Sunday, January 26, 2014

Heritage Recipes: Velma Tyler Glenn (1906-1996)

This is another post in my project to preserve favorite recipes that have been passed down in my family. Here are some recipes that have been passed down from Velma Tyler Glenn.

Fredericksburg Graham Bread

2 T. yeast
1/2 cup warm water
2 T. shortening
1/2 cup brown sugar
1 T. salt
1/3 cup molasses
2 cups cooled, scalded milk
4 cups whole wheat flour
1 egg, well beaten
3 to 3 1/2 cups white flour

Dissolve yeast in warm water. In bowl combine shortening, brown sugar, salt, molasses, scalded milk, whole wheat flour, dough enhancer, and gluten. Mix well. Stir in egg and yeast. Mix for 5 minutes.

Add white flour to make a stiff dough. Knead 5-7 minutes. Place in greased bowl. Let rise for one and a half hours. Make into loaves and place in greased pans. Let rise for about 40 minutes. Bake at 350 degrees for 35 minutes.

Makes three pans that are 7.5" x 3.5".

My Aunt Cherise (daughter of Velma's son Derald) said: 
"I also add:
1 1/2 T. dough enhancer
2 T. gluten

"The dough enhancer and gluten are not necessary, but I find that they improve the texture of the bread. I have found them at Macey's grocery store.

"This recipe can also be used for white bread. Use white sugar instead of brown. Use light Karo syrup in place of molasses. Use all white flour."
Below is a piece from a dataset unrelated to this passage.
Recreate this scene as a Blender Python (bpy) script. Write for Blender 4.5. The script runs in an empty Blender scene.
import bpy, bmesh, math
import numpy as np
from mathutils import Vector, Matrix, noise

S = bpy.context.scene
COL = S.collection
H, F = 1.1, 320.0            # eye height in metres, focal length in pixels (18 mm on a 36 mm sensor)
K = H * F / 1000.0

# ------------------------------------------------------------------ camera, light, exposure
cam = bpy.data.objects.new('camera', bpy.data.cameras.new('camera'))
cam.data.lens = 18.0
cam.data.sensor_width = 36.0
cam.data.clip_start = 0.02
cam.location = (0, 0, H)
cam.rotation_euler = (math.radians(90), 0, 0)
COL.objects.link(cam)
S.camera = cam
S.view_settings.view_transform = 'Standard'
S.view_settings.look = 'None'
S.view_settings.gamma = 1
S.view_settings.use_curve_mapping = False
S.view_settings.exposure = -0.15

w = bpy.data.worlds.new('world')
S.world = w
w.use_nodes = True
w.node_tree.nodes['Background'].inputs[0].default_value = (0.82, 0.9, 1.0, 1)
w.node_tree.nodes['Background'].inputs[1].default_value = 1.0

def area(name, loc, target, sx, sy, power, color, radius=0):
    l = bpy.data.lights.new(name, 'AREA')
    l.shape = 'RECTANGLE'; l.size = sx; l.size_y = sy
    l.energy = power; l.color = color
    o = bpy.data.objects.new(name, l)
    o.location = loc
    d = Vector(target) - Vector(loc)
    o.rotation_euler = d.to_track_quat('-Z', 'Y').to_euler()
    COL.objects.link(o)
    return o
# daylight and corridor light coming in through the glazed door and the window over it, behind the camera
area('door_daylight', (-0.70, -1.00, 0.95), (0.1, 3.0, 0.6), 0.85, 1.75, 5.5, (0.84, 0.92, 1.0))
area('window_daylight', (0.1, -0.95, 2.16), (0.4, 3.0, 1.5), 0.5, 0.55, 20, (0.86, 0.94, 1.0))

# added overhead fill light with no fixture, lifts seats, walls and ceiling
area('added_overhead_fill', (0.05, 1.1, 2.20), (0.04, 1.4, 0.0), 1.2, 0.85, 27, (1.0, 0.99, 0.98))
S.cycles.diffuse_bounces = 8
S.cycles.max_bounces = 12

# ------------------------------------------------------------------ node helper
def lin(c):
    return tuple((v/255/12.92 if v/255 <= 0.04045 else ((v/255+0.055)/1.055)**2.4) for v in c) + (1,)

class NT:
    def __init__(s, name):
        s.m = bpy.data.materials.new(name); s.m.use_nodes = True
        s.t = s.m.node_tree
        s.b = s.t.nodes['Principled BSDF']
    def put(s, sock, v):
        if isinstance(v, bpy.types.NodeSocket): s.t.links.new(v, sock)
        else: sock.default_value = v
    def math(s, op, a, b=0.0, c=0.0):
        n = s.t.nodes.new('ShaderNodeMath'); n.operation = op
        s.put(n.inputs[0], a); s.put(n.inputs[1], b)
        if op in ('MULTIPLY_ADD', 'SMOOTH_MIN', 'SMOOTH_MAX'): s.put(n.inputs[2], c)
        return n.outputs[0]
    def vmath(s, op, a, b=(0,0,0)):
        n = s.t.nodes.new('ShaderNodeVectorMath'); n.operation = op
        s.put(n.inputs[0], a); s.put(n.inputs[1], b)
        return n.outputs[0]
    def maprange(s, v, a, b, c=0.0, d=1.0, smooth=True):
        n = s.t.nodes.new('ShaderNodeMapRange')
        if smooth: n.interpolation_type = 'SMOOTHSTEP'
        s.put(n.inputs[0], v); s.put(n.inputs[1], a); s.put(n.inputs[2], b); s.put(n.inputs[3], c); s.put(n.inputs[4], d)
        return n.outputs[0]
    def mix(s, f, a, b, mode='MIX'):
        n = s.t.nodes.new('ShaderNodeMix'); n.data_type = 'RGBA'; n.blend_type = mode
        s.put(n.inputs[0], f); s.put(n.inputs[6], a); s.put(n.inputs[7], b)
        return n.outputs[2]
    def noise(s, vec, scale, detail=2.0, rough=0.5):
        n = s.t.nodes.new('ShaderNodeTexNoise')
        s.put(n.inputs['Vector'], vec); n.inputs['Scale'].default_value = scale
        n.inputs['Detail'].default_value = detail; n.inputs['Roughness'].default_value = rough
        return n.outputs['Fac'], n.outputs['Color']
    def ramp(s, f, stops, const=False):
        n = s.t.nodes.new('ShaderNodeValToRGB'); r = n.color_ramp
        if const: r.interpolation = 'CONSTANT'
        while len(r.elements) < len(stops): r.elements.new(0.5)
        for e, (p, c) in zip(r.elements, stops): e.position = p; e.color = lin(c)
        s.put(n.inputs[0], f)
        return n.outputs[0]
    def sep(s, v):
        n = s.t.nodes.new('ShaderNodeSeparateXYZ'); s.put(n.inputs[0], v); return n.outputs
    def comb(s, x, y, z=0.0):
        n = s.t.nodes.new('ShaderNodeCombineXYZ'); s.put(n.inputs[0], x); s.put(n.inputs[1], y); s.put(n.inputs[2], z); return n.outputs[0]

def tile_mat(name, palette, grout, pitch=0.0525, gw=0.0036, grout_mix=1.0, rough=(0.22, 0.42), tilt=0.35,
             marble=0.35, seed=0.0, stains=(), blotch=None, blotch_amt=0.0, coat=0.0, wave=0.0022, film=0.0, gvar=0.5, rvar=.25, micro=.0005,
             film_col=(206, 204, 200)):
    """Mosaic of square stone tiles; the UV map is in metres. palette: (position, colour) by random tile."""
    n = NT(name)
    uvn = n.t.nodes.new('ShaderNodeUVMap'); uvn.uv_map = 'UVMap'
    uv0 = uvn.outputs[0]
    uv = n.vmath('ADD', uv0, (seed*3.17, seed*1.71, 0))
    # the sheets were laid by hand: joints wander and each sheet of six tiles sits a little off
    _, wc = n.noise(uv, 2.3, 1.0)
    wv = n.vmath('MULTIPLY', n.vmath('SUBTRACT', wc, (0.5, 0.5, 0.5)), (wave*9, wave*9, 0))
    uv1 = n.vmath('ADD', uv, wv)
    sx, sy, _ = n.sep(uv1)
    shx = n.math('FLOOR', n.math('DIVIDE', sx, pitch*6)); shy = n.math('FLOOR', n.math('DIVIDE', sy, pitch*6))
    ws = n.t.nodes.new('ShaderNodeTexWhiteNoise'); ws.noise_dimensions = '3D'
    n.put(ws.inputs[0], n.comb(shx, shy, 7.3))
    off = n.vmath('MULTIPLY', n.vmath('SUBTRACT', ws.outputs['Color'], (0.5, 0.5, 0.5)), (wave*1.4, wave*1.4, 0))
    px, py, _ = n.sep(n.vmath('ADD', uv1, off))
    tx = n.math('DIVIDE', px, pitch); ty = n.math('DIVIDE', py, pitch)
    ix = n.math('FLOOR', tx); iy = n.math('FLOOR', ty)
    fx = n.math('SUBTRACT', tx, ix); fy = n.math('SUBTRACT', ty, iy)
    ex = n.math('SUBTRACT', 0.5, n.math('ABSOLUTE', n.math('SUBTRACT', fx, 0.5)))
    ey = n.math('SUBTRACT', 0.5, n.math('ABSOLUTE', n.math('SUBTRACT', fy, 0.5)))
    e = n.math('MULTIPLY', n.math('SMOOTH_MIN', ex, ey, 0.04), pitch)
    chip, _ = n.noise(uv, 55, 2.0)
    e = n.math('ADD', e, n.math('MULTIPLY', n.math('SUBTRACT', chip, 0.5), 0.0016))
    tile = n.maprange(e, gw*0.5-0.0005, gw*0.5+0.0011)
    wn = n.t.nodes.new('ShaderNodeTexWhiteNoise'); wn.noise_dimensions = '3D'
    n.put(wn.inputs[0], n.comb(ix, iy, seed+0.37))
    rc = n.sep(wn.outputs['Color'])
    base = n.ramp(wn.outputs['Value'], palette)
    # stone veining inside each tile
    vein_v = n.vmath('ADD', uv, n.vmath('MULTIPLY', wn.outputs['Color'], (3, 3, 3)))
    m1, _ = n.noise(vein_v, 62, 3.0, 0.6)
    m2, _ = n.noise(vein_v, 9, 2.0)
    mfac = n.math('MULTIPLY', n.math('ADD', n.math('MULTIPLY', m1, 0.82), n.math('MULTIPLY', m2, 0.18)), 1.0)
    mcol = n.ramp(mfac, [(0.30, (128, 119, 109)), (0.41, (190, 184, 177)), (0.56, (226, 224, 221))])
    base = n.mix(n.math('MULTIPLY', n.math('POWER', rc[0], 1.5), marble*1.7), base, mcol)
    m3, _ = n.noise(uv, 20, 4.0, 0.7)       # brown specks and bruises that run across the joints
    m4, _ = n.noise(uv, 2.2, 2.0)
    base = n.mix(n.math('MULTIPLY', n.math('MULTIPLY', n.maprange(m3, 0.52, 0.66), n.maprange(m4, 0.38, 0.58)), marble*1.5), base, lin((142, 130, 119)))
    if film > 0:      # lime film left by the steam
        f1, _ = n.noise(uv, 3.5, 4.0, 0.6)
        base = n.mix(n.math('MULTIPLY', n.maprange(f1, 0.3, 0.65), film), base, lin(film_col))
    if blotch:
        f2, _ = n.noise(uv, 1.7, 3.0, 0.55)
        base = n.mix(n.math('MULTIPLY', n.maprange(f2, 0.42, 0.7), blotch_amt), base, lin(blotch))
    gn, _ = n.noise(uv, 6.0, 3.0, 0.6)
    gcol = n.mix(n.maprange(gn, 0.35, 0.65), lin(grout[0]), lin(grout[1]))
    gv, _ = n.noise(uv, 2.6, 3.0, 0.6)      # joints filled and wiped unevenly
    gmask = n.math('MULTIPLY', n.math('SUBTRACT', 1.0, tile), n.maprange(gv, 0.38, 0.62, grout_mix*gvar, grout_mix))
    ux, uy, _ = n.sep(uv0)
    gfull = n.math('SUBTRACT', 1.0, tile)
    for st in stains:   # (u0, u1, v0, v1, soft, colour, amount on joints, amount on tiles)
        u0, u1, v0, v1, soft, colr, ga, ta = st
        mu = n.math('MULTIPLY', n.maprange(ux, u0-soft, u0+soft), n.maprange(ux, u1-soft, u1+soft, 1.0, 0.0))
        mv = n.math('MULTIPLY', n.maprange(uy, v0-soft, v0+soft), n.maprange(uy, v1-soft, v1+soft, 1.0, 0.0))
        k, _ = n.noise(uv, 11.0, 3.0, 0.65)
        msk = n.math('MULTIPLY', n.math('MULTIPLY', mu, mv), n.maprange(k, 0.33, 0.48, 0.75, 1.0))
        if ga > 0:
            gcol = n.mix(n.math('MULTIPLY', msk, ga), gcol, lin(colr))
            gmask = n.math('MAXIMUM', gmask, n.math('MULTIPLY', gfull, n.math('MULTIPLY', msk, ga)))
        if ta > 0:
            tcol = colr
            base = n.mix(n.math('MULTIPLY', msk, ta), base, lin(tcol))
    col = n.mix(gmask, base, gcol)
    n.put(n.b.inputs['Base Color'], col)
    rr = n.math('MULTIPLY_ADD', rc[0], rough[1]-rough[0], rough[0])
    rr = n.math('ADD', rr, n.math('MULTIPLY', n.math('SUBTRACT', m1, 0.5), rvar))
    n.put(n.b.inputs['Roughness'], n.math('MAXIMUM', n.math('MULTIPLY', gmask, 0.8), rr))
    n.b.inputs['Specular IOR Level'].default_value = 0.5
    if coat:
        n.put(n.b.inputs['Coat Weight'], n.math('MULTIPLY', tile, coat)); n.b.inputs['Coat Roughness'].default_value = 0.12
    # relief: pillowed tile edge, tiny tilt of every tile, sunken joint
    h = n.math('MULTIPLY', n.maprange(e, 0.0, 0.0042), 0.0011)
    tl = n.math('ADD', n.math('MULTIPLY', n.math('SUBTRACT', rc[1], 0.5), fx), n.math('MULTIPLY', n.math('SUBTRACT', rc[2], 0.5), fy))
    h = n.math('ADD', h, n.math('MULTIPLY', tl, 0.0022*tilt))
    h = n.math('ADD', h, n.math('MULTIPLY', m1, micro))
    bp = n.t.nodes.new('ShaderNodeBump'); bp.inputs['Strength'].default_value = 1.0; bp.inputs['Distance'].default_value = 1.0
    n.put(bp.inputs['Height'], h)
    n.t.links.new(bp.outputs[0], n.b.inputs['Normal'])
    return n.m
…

My mom (married to Derald's son Kevin) got this recipe from the Glenns after she married my dad and she always made it when I was growing up. She used 2/3 cup powdered milk and 2 cups of water instead of the 2 cups scalded milk.

Applesauce Stack Cake

1 C butter
2 C sugar
4 eggs
2 T milk or cream
4 or 5 C flour
4 tsp baking powder
2 tsp vanilla

Cream butter and sugar.  Add eggs and beat well.  Add flour, baking powder and vanilla.  Mix all together.

Make into 8 balls--same size.  Bake in round cake pans.  Put a ball of dough in pan and use hand to press the ball out to fit the pan.  Cook about 12 to 15 minutes at 350 degrees.  Remove from pans and cool. Spread applesauce between layers.  Make cake four layers high.  The applesauce should be thick.

Note from Marcelaine: One of my most vivid memories of Grandma Velma is a time when we visited her at her house and she had made this Applesauce Cake. I don't know how tall the cake actually was, but at the time it seemed like it was about a foot tall. The cake gets better if you freeze it and let it age in the freezer so that the flavors blend.